Spiritual? Why spiritual? Well for me it’s about a life of purpose, meaning and connection. Living in harmony with my expanded self, all beings and the universe. Although raised in the christian religion, i am not a religious person. I am a spiritual person. Whilst there is great wisdom in the mystical experiences of others, i also have my own direct spiritual experiences. As an intuitive channel, i have contact with my guides, angels and other beings of light. I have seen and felt fairies, nature spirits and other magical creatures. I sense and feel energies. I have experienced healing through energies and i often just know things, that i haven’t learned, this wisdom or information just drops in at times. I don’t pretend to know the answers, just remain open to these experiences.

Part of my purpose is to bring lightness to the planet, I do this energetically, i do it in grounded loving ways.
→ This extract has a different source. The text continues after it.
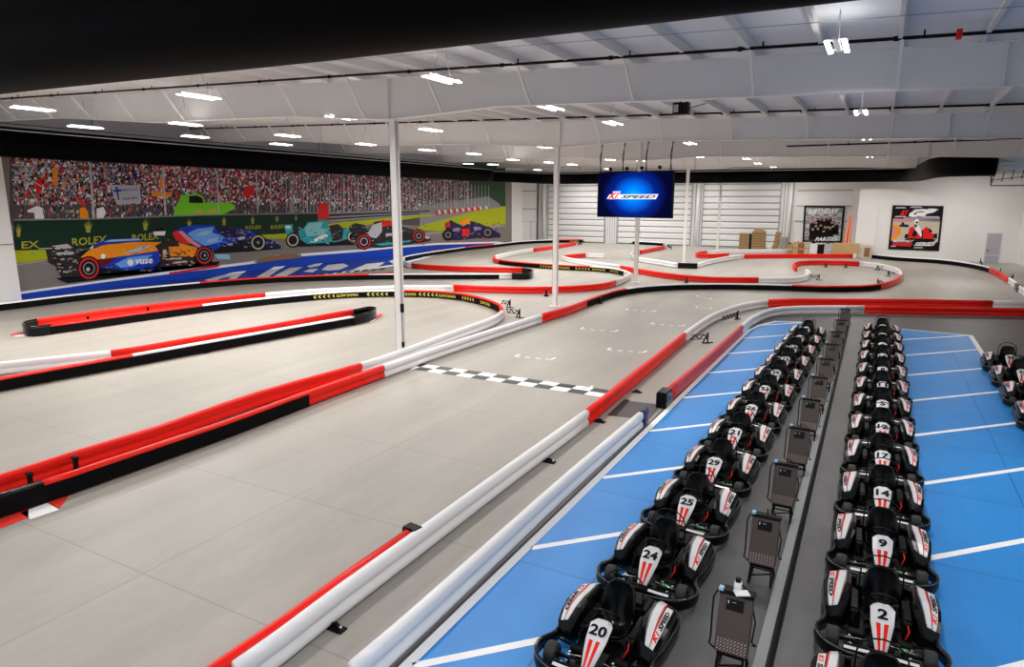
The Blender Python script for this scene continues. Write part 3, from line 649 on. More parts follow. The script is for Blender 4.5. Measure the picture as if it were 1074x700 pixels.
    for sx in (-1, 1):
        b = MB(); ys = [.50, .56, .62, .70, .80]; vs = []
        for y in ys: vs += [ft(y, sx*.16), ft(y, sx*.56)]
        b.add(vs, [(2*i, 2*i+1, 2*i+3, 2*i+2) for i in range(len(ys)-1)]); b.build('red_stripe', 'red', fr)
    # steering wheel
    b = MB(); c0 = Vector((0, .12, .53)); ax = Vector((0, -.75, .66)).normalized(); ux = Vector((1, 0, 0)); uy = ax.cross(ux).normalized()
    b.tube([c0+(ux*math.cos(2*PI*k/20)+uy*math.sin(2*PI*k/20))*.145 for k in range(20)], .015, 8, closed=True)
    for a in (PI*.5, PI*1.17, PI*1.83): b.tube([c0, c0+(ux*math.cos(a)+uy*math.sin(a))*.145], .012, 6)
    b.tube([c0, c0-ax*.30], .017, 8); b.build('steering_wheel', 'black', K)
    # nose fairing with a thin white edge
    b = MB(); nr = []
    for x in (-.40, -.28, -.14, 0, .14, .28, .40):
        y = .86-.25*abs(x)**1.8; z = .23-.12*abs(x)
        nr.append([(x, y, .10), (x, y+.035, .13), (x, y+.02, z), (x, y-.06, z+.025), (x, y-.10, z-.01), (x, y-.08, .10)])
    b.loft(nr, 0); ns = b.build('nose_cone', 'black_gloss', K)
    for sx in (-1, 1):
        b = MB(); vs = []
        for x in (.12, .25, .39):
            y = .86-.25*abs(x)**1.8; z = .23-.12*abs(x); vs += [(sx*x, y+.018, z+.005), (sx*x, y-.02, z+.02)]
        b.add(vs, [(0, 2, 3, 1), (2, 4, 5, 3)]); b.build('white_flash', 'pod_white', ns)
    # pedals, tie rods and steering hardware
    b = MB(); b.tube([(-.42, .56, .16), (-.05, .48, .15)], .007, 6); b.tube([(.42, .56, .16), (.05, .48, .15)], .007, 6); b.tube([(-.40, .50, .13), (-.3, .62, .12)], .012, 6); b.tube([(.40, .50, .13), (.3, .62, .12)], .012, 6)
    for x, y, z in ((-.34, .44, .12), (.33, .46, .13), (.20, .36, .14), (-.19, .40, .12), (.36, .66, .12)): b.lathe([(0, -.015), (.02, -.015), (.02, .015), (0, .015)], 'z', (x, y, z), 8)
    b.build('tie_rod', 'silver', K)
    for s, m_ in ((-1, 'silver'), (1, 'silver')):
        b = MB(); b.bar((s*.16, .70, .08), (s*.17, .74, .22), .018, .015); b.box(s*.17-.03, s*.17+.03, .735, .745, .20, .26); b.build('pedal', 'rim_grey', K)
    b = MB(); b.box(-.30, -.20, .44, .47, .10, .13); b.box(-.34, -.27, .36, .385, .10, .125); b.build('green_connector', 'green', K)
    b = MB(); b.box(.16, .36, .30, .42, .06, .16, bev=.02); b.box(-.36, -.18, .28, .40, .06, .14, bev=.02); b.box(-.12, .12, .30, .62, .06, .16, bev=.02); b.build('controller', 'black', K)
    # rear motor case
    b = MB(); b.box(-.28, .28, -.83, -.50, .08, .30, bev=.03); b.box(-.2, .2, -.78, -.56, .30, .34, bev=.015); b.build('motor_case', 'black', K)
    return K
kart0 = make_kart(); kused = [False]
NW = ['nearest', 'second', 'third', 'fourth', 'fifth', 'sixth', 'seventh', 'eighth', 'ninth', 'tenth', 'eleventh', 'twelfth', 'thirteenth']
def number_on(k, num):
    fr = [c for c in k.children if c.name.startswith('front_fairing')][0]
    b = MB()
    def q(y, x): u = (y-.30)/.18; return Vector((x*.13, y+.01, .50-.10*u+.035+.008))
    hw = .80 if len(num) > 1 else .44
    text_quad(b, num, [q(.455, hw), q(.455, -hw), q(.335, -hw), q(.335, hw)], 0, bold=.035)      # read from in front of the kart
    o = b.build('number', 'black', fr)
specs = []
ln = ['20', '24', '25', '29', '21', '26', '23', '27', '22', '28', '30', '19']
for i in range(12):
    x = -2.42+.30*i/11; y = 7.12+1.94*i
    lb = 'black and white racing kart numbered %s, %s in the row left of the chargers' % (ln[i], NW[i]) if i < 4 else 'black and white racing kart, %s from the camera in the row left of the chargers' % NW[i]
    if i == 11: lb = 'farthest racing kart in the row left of the chargers, its seat hoop showing'
    specs.append((x, y-.15, math.radians(1), ln[i], lb, 'karts in the row left of the chargers'))
mn = ['7', '2', '9', '14', '17', '12', '5', '11', '8', '16', '4', '10', '3']
for i in range(13):
    y = 8.97+1.94*(i-1)
    lb = ['racing kart cut off by the bottom edge, nearest in the middle row', 'racing kart numbered 2, second from the bottom edge in the middle row', 'racing kart numbered 9, third in the middle row', 'racing kart numbered 14, fourth in the middle row'][i] if i < 4 else 'black and white racing kart, %s from the camera in the middle row' % NW[i]
    if i == 12: lb = 'farthest racing kart at the head of the middle row'
    specs.append((.47+.02*i/12, y-.06, math.radians(-1), mn[i], lb, 'karts in the middle row'))
for i in range(5):
    lb = ['lowest kart of the right row, mostly beyond the right edge of the picture', 'fourth kart from the far end of the right row', 'third kart from the far end of the right row', 'second kart from the far end of the right row', 'farthest kart of the right row, its seat hoop standing clear'][i]
    specs.append((4.08, 17.75+2.1*i, math.radians(1), ['31', '33', '36', '35', '38'][i], lb, 'karts in the right row'))
# the prototype must be copied before its own number is added
karts = [kart0]+[copy_tree(kart0) for _ in specs[1:]]
for k, (x, y, a, num, lb, gr) in zip(karts, specs):
    k.location = (x, y, 0); k.rotation_euler = (0, 0, PI-a); k['label'] = lb; k['group'] = gr; number_on(k, num)

# ================================================================== CHARGERS
def make_charger():
    t = thing('battery_charger', 'x', 'charger')
    tilt = Matrix.Translation((0, 0, .34)) @ Matrix.Rotation(math.radians(-14), 4, 'X')
    b = MB(); b.box(-.205, .205, 0, .17, 0, .78, bev=.012, mtx=tilt); b.build('case', 'brown_case', t)
    case = t.children[0]
    b = MB(); b.box(-.212, .212, -.008, .18, .74, .80, bev=.008, mtx=tilt); b.build('top_cap', 'black', case)
    b = MB(); b.box(-.11, .10, -.012, -.001, .56, .70, mtx=tilt); dsp = b.build('display', 'black_gloss', case)
    b = MB(); b.box(-.09, -.08, -.015, -.012, .64, .68, mtx=tilt); b.box(-.04, .01, -.015, -.012, .665, .668, mtx=tilt); b.build('display_mark', 'paper', dsp)
    b = MB()
    for i in range(9):
        for j in range(4):
            x = -.185+i*.042; z = .03+j*.042
            b.add([tilt @ Vector(v) for v in [(x, -.003, z), (x+.014, -.003, z), (x+.034, -.003, z+.030), (x+.020, -.003, z+.030)]], [(0, 1, 2, 3)])
    b.build('vent_slots', 'slot', case)
    b = MB(); b.box(-.17, .17, .0, .20, .30, .33, mtx=None)
    for s in (-1, 1):
        b.bar((s*.15, .05, .32), (s*.17, -.02, .0), .03, .03); b.bar((s*.15, .18, .32), (s*.17, .34, .0), .03, .03); b.bar((s*.17, -.02, .02), (s*.17, .34, .02), .03, .03)
        b.bar((s*.15, .18, .3), (s*.15, .26, 1.0), .025, .025)
    b.bar((-.16, .02, .12), (.16, .02, .22), .02, .02); b.bar((-.16, .26, .12), (.16, .26, .12), .02, .02); b.build('stand', 'black', t)
    b = MB(); b.tube([(-.22, .12, 1.14), (-.26, .08, 1.05), (-.255, .02, .8), (-.25, .0, .55), (-.26, -.03, .45), (-.21, -.02, .40), (-.18, .1, .3), (-.1, .25, .2), (.02, .30, .35), (.04, .28, .8), (.0, .30, 1.18)], .012, 6); b.build('cable', 'black', t)
    b = MB(); b.tube([(.05, .28, 1.18), (.15, .32, 1.05), (.24, .26, .7), (.22, .2, .45), (.27, .22, .40), (.22, .26, .36)], .011, 6); b.build('cable', 'black', t)
    b = MB(); b.box(-.21, -.15, .10, .17, 1.14, 1.185, bev=.008); b.build('blue_plug', 'p_cyan', t)
    return t
ch0 = make_charger(); cy_ = [7.25, 9.42, 11.6, 13.72, 15.95, 18.15, 20.45, 22.7, 25.0, 27.6, 30.6]
chs = [ch0]+[copy_tree(ch0) for _ in cy_[1:]]
for i, (k, y) in enumerate(zip(chs, cy_)):
    k.location = (-1.04+.014*i, y-.12, 0); k.scale = (.90, 1, .88); k['group'] = 'battery chargers between the kart rows'
    k['label'] = ('brown battery charger on a black stand, nearest one with a white tag on top' if i == 0 else 'farthest brown battery charger at the end of the charger line' if i == 10 else 'brown battery charger on a black stand, %s from the camera' % NW[i])
b = MB(); tl = Matrix.Translation((-.98, 7.27, 1.012)) @ Matrix.Rotation(.5, 4, 'Z'); b.box(-.08, .08, -.055, .055, 0, .012, mtx=tl); tag(b.build('paper_tag', 'paper'), 'white paper tag lying on the nearest charger', 'tag')
b = MB(); b.box(-.045, .045, .20, .26, 1.10, 1.24, bev=.01); b.box(-.03, .03, .21, .25, 1.24, 1.30, 1); pl_ = b.build('charging_plug', ['paper', 'black'], chs[0]); pl_['label'] = 'white plug'
# kerb with black cable channel between chargers and middle kart row
t = thing('cable_kerb', 'long grey concrete kerb with a black cable channel beside the chargers', 'kerb', (0, 0, 0))
b = MB(); p0, p1 = Vector((-.735, -2, 0)), Vector((-.90, 33.0, 0)); d = (p1-p0).normalized(); n = Vector((d.y, -d.x, 0))
b.prism([p0-n*.055+Vector((0, 0, 0)), p0-n*.04+Vector((0, 0, .06)), p0+n*.09+Vector((0, 0, .06)), p0+n*.09], p1-p0); b.build('kerb_block', 'curb_grey', t)
b = MB(); b.prism([p0+n*.09, p0+n*.09+Vector((0, 0, .07)), p0+n*.12+Vector((0, 0, .075)), p0+n*.155+Vector((0, 0, .06)), p0+n*.17], p1-p0); b.build('cable_channel', 'black', t)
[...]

Tending my garden, reaching out to my friends, loving my husband, my dog, friends and family, participating meaningfully in community. I’ve had many mystical experiences, but those that i cherish spring from the ordinariness of the every day. It’s also about living in alignment with my core beliefs and values, the interconnection of all beings, where the pain and joys of one are shared by all.

So this is a journey of being present to myself and others, to each moment as it unfolds, creating a nest with my family. Let the journey begin.

For you i wish peace, harmony and connection!